The exhibition "Homework", which is dedicated to the oeuvre of the Berlin based artist Evol, is the fourth and last part of the series "In-Between" by Lukas Feireiss.
"In-Between" brings together artistic positions that critically explore spatial discourses in contemporary visual culture – ranging from architecture and installation, to photography and film, painting and illustration. It examines the influential strength of architecture and the built environment on the arts and investigates how built forms are being used and misused, thereby distending and extending space, and potentially offering alternatives to the autonomous presumptions of architecture.
"Homework" presents a variety of Evol's paintings and installations. Architecture and the fabric of the city itself, in manifold variations of complex template work, are reoccuring themes of the artist. The stencil images of buildings, meticulously executed and detailed on recycled cardboard and within the built environment captivate with their conceptual and artistic coherence. Thereby Evol’s use of the iconography of pre-cast concrete buildings for his stencil works are tongue-in-cheek reflections on modernist building methods in architecture and urban planning. In the same way that residential and office buildings are constructed with pre-cast slabs, Evol’s buildings are created by assembling and spray-painting pre-fabricated templates on side.
THE EXHIBITED WORKS FROM EVOL CAN BE PURCHASED DURING THE COURSE OF THE EXHIBITION. To view the works and the price list please click here.

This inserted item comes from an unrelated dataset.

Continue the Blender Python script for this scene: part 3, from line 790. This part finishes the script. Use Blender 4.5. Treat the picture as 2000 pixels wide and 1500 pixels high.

Evol, Berlin-based artist and trained product designer is best known for his site-specific urban installations and paintings made on reclaimed cardboard. For his public practice he transforms electric meters and street fixtures into miniature, pre-cast housing complexes, using templates to spray paint many layers of his architectural designs. Evol also stencils and paints urban street scenes and buildings onto cardboard, and incorporates its tears, markings, and folds into his compositions as part of the building’s facade.